Ah, that guy is nothing but a wolf spider.
<https://en.wikipedia.org/wiki/Wolf_spider> Our most common spider (and
the state spider) in South Carolina is called the Carolina Wolf Spider
<https://en.wikipedia.org/wiki/Hogna_carolinensis> Looks about the same
as yours. We tolerate them in the house until they get really large.
The reason they're the most common spider is that they eat other
spiders... a good thing.
If approached they just run away.
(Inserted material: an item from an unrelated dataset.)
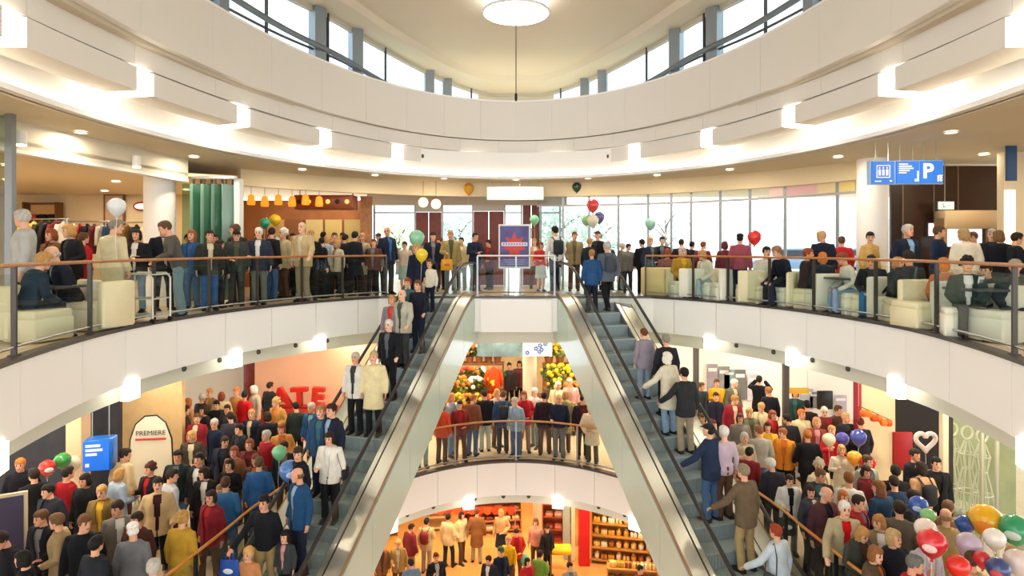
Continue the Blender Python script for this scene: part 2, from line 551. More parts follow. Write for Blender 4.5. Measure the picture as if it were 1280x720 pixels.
def lower_garment(pose, kind):
    P, RT, T, H, RH, legs, drop, k = pose_data(pose)
    mb = MB()
    mb.tube([sub((0, .006, 1.03), drop), sub((0, .008, .93), drop), sub((0, .006, .85), drop)], [(.158, .118), (.176, .128), (.160, .118)], 16, ref=(1, 0, 0))
    for i, s in enumerate((-1, 1)):
        kn, an = [sub(v, drop) for v in legs[i]]
        hp = sub((s * .086, .004, .92), drop)
        if kind == 'trousers':
            mb.tube([hp + Vector((0, 0, .03)), hp, hp.lerp(kn, .4), kn, kn.lerp(an, .5), an + Vector((0, .0, -.035))], [.088, .096, .089, .072, .068, .070], 12)
        else:
            pass
    if kind == 'skirt':
        c1 = (Vector(legs[0][0]) + Vector(legs[1][0])) / 2
        w1 = abs(legs[0][0][1] - legs[1][0][1]) / 2
        if P.get('sit'):
            mb.tube([sub((0, .02, .93), drop), sub((0, -.2, .95), drop), sub((0, -.44, .93), drop), sub((0, -.47, .80), drop)], [(.18, .10), (.20, .095), (.20, .085), (.20, .06)], 14, ref=(1, 0, 0))
        else:
            mb.tube([(0, 0, .95), (0, c1.y * .5, .75), (0, c1.y, .47)], [(.18, .135), (.20, .15 + w1 * .5), (.225, .17 + w1)], 18, ref=(1, 0, 0))
    return evaluated(mb, kind, .018, 2)

def shoe_mesh(pose, i):
    P, RT, T, H, RH, legs, drop, k = pose_data(pose)
    s = (-1, 1)[i]
    an = sub(legs[i][1], drop)
    mb = MB()
    mb.tube([an + Vector((0, .068, -.05)), an + Vector((0, .03, -.035)), an + Vector((s * .006, -.04, -.035)), an + Vector((s * .012, -.11, -.05)), an + Vector((s * .016, -.185, -.062)), an + Vector((s * .016, -.205, -.066))],
            [(.028, .03), (.043, .048), (.046, .046), (.052, .034), (.042, .022), (.02, .012)], 10, ref=(1, 0, 0))
    mb.box(an + Vector((s * .008, -.065, -.079)), (.088, .27, .012))
    me = mb.mesh('shoe')
    me.shade_smooth()
    return me

def hair_mesh(kind):
    mb = MB()
    nb = 18
    def e(c, r): mb.ball(c, r, nb, 12)
    if kind in ('short', 'long', 'bob', 'curly', 'bun'):
        e((0, .024, .024), (.084, .096, .104)); e((0, -.006, .064), (.080, .096, .064))
        for s in (-1, 1): e((s * .073, .0, .02), (.014, .05, .05))
    if kind == 'long':
        e((0, .055, -.10), (.088, .055, .17))
        for s in (-1, 1): e((s * .072, .0, -.07), (.026, .055, .13))
    if kind == 'bob':
        e((0, .045, -.05), (.092, .068, .10))
        for s in (-1, 1): e((s * .078, .0, -.03), (.022, .058, .085))
    if kind == 'curly':
        rnd = random.Random(4)
        for _ in range(34):
            a, b = rnd.uniform(0, 2 * PI), rnd.uniform(-.5, 1.4)
            e((.088 * math.cos(a) * math.cos(b), .03 + .098 * math.sin(a) * math.cos(b) * (1 if math.sin(a) > -.3 else .6), .03 + .10 * math.sin(b)), rnd.uniform(.02, .034))
    if kind == 'bun':
        e((0, .125, .03), (.045, .04, .045))
    if kind == 'fringe':
        e((0, .044, -.022), (.080, .066, .048))
        for s in (-1, 1): e((s * .073, .022, -.004), (.008, .034, .034))
    if kind == 'cap':
        e((0, .008, .058), (.087, .108, .066))
        mb.tube([(0, -.06, .058), (0, -.13, .046), (0, -.165, .036)], [(.078, .012), (.066, .010), (.03, .007)], 12, ref=(1, 0, 0))
        e((0, .05, -.02), (.080, .062, .06))
    if kind == 'hat':
        e((0, .008, .062), (.088, .106, .070)); e((0, .004, .052), (.094, .114, .024)); e((0, .05, -.02), (.080, .060, .06))
    if kind == 'scarf':
        e((0, .022, .012), (.092, .102, .116)); e((0, -.006, .066), (.084, .098, .064)); e((0, .02, -.11), (.075, .075, .05))
        for s in (-1, 1): e((s * .076, -.02, -.04), (.018, .06, .09))
    me = evaluated(mb, 'hair', .0105, 2)
    if kind not in ('cap', 'hat', 'scarf'):
        for v in me.vertices:
            n = noise.noise(v.co * 42) * .006 + noise.noise(v.co * 90) * .003
            v.co += v.normal * n
    return me

CACHE = {}
def cached(key, fn, *a):
    if key not in CACHE:
        CACHE[key] = fn(*a)
    return CACHE[key]

EYE = mat('#2b211c', .3); BROW = mat('#4a3628', .8); LIP = mat('#b06a5c', .5)
SKINS = ['#e3ad8c', '#d99f80', '#ecbb9b', '#cf9272', '#b97a58']

def put(name, me, m, parent, matrix=None):
    o = bpy.data.objects.new(name, me)
    COL.objects.link(o)
    o.parent = parent
    if matrix is not None: o.matrix_local = matrix
    if len(me.materials) == 0: me.materials.append(m)
    o.material_slots[0].link = 'OBJECT'
    o.material_slots[0].material = m
    return o

def cloth(h): return mat(h, .85, var=.10, scale=9, spec=.25, bump=.25)

def person(x, y, z, height, face, pose, top, legs, hair, ctop, cshirt, clegs, chair, skin, label, group=None, bag=None, cshoe='#1d1a18'):
    P, RT, T, H, RH, lg, drop, k = pose_data(pose)
    me = cached(('body', pose), body_mesh, pose)
    if len(me.materials) == 0:
        for m in (mat(SKINS[0], .55), EYE, BROW, LIP): me.materials.append(m)
    o = bpy.data.objects.new('person', me)
    COL.objects.link(o)
    o.material_slots[0].link = 'OBJECT'
    o.material_slots[0].material = mat(SKINS[skin], .55, var=.06, scale=14, spec=.35)
    sc = height / (1.80 if k > 1 else 1.75)
    o.location = (x, y, z); o.rotation_euler = (0, 0, R(face)); o.scale = (sc, sc, sc)
    tag(o, label, 'person', group)
    if top == 'jacket' or top == 'shirt' or top == 'sweater':
        put({'shirt': 'shirt', 'sweater': 'sweater', 'jacket': 'jacket'}[top], cached((top, pose), upper_garment, pose, top), cloth(ctop), o)
        if top == 'jacket':
            put('shirt', cached(('shirt', pose), upper_garment, pose, 'shirt'), cloth(cshirt), o)
    else:
        put('coat', cached((top, pose), upper_garment, pose, top), cloth(ctop), o)
    put(legs, cached((legs, pose), lower_garment, pose, legs), cloth(clegs), o)
    for i in (0, 1):
        put('shoe', cached(('shoe', pose, i), shoe_mesh, pose, i), mat(cshoe, .4), o)
    if hair:
        q0, qx, qy, qz = [H(v) for v in ((0, 0, 0), (1, 0, 0), (0, 1, 0), (0, 0, 1))]
        M = Matrix(((qx.x - q0.x, qy.x - q0.x, qz.x - q0.x, q0.x), (qx.y - q0.y, qy.y - q0.y, qz.y - q0.y, q0.y),
                    (qx.z - q0.z, qy.z - q0.z, qz.z - q0.z, q0.z - drop), (0, 0, 0, 1)))
        put({'cap': 'cap', 'hat': 'hat', 'scarf': 'headscarf'}.get(hair, 'hair'), cached(('hair', hair), hair_mesh, hair), mat(chair, .7, var=.2, scale=30, spec=.3), o, M)
    if bag:
        kind, bh = bag
        if kind == 'backpack':
            b = MB(); b.rbox((0, .205, 1.20), (.27, .15, .38), .05)
            bo = b.build('backpack', mat(bh, .7), o, 40)
            s2 = MB()
            for s in (-1, 1):
                s2.tube([T(v) for v in ((s * .09, .17, 1.38), (s * .11, .05, 1.475), (s * .115, -.09, 1.44), (s * .125, -.15, 1.30), (s * .15, -.06, 1.12), (s * .12, .14, 1.05))], [(.02, .006)] * 6, 6, ref=(1, 0, 0))
            s2.build('strap', mat(bh, .7), bo, 40)
        elif kind == 'shoulder':
            b = MB(); b.rbox((.285, .06, .93), (.10, .28, .22), .04)
            bo = b.build('shoulder_bag', mat(bh, .6), o, 40)
            s2 = MB(); s2.tube([(.27, .15, 1.03), (.20, .11, 1.30), (.14, .02, 1.495), (.20, -.10, 1.30), (.27, -.06, 1.03)], [(.014, .004)] * 5, 6, ref=(0, 1, 0))
            s2.build('strap', mat(bh, .6), bo, 40)
    return o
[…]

They're very unlikely to bite and if
they do their venom is very mild and usually just causes itching instead
of pain.
Chuck Norcutt
On 8/26/2016 7:49 PM, Peter Klein wrote:
Trigger warning: Not for arachnophobes.
<https://www.flickr.com/photos/24844563@N04/28629761984/in/dateposted-public/>
For the last four consecutive evenings, I have been summoned to do
battle with one of these big guys. Leg span 3.25 inches (8.25 cm). Now,
you may think that he is a common Giant House Spider. But I have it on
good authority that he and his comrades in terror were radioactively
mutated to giant size in a top secret North Korean nuclear facility, and
their venom laced with the horrific mind-control element
Kimjongunium-117. They were then smuggled into the south and sent to the
U.S. in a Hyundai shipping container. All this being a nefarious plot to
turn us into mindless zombie commie followers of the chubby-cheeked
dictator.
After doing my photographer's duty, I was required to do my husbandly
duty: I whacked him. In "The Sopranos" sense.